Sunita's allegations, which the moneylender denies, cast a harsh light on widespread abuses in rural India, where a highly bureaucratic banking system, corruption and widespread illiteracy allow unethical people with extra income to exploit poor villagers, activists say.

But here in the Bundelkhand region in central India that is among the nation's more impoverished areas, the problem is exacerbated by climate change and environmental mismanagement, they say, suggesting that ecological degradation and global warming are changing human life in more ways than just elevated sea levels and melting glaciers.

"Before, a bad year would lead to a good year," said Bharat Dogra, a fellow at New Delhi's Institute of Social Sciences specializing in the Bundelkhand region. "Now climate change is giving us seven or eight bad years in a row, putting local people deeper and deeper in debt. I expect the situation will only get worse."

Human tragedies are the direct result of local abuses of the environment, said Sanjay Singh, founder of Parmarth Samaj Sevi Sansthan, a charity focused on Bundelkhand.

Starting in the 1980s, powerful local interests started cutting down hardwood trees for furniture. Local governments then encouraged sand, gravel and granite mining for construction, scarring the landscape.

Farmers were encouraged to grow soybeans as a cash crop, which requires more water than the area can sustain, forcing them to take out loans to pay for water even as weather patterns changed, reducing rainfall.

"This led to a never-ending cycle of loans," he said. "Droughts and climate change after 2000 were the final nail in the coffin."

In recent months, a series of sensational cases involving moneylender abuses in Bundelkhand have underscored the problem as drought conditions prompted farmers and local workers to sell wives and daughters to meet burdensome debt obligations.

In September, local media reported that a woman had been sold by her husband to settle a $160 debt. The matter came to light after Saryu Devi, 23, cried out in court as the moneylender tried to acquire a marriage certificate. She was returned to her husband, who was warned not to do it again, the Times of India reported.

"Powerful people give loans backed by clothes, tools, land and sometimes women as collateral, figuring they can sleep with them if they're not repaid," Singh said. "It's a completely feudal thought process."

Loan sharks collecting debts in sexual services or human trafficking are the exception. Far more typical are borrowers forced to give up their land, the source of their livelihood and identity, leaving them desperate.

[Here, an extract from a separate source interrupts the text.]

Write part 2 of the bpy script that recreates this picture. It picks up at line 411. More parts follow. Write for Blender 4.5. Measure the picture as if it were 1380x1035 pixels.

In September, in Bundelkhand's Shivpuri district, a moneylender set farmer Narayan Singh Khangaar ablaze, incensed that he wanted his land deed returned after repaying his $1,400 loan.

Others commit suicide. An estimated 200,000 Indian farmers have ended their lives since 1997, including many in this area, largely because of debt.

A 2007 study of 13 Bundelkhand villages found that up to 45% of farming families had forfeited their land, and in extreme cases some were forced into indentured servitude. Tractor companies, land mafia and bankers routinely collude, encouraging farmers to take loans they can't afford, a 2008 report by India's Supreme Court found, knowing they'll default and be forced to sell their land.

"While a few people borrow for social status or a desire to buy a new motorcycle, in most cases it's for sheer survival," Dogra said. "When they see their children starving after several years of crop failures, many feel they have no choice."

Recent amendments to a 1976 law in Uttar Pradesh state have increased the maximum punishment for unauthorized money-lending to three years in jail, up from six months, but many loan sharks are well-connected and elude prosecution. The law specifies that lenders must obtain a state license, but the requirements for obtaining it can be vague, a situation that critics say gives bureaucrats significant leeway to enact arbitrary rules and exact questionable fees.

"I take occasional loans when we're desperate," says Jhagdu, 50, a farmer in Barora, 60 miles south of Jhansi, sitting on his haunches with teeth stained red from chewing betel nut. "When there's no rain, like now, you can't repay for a year, so the amounts can double."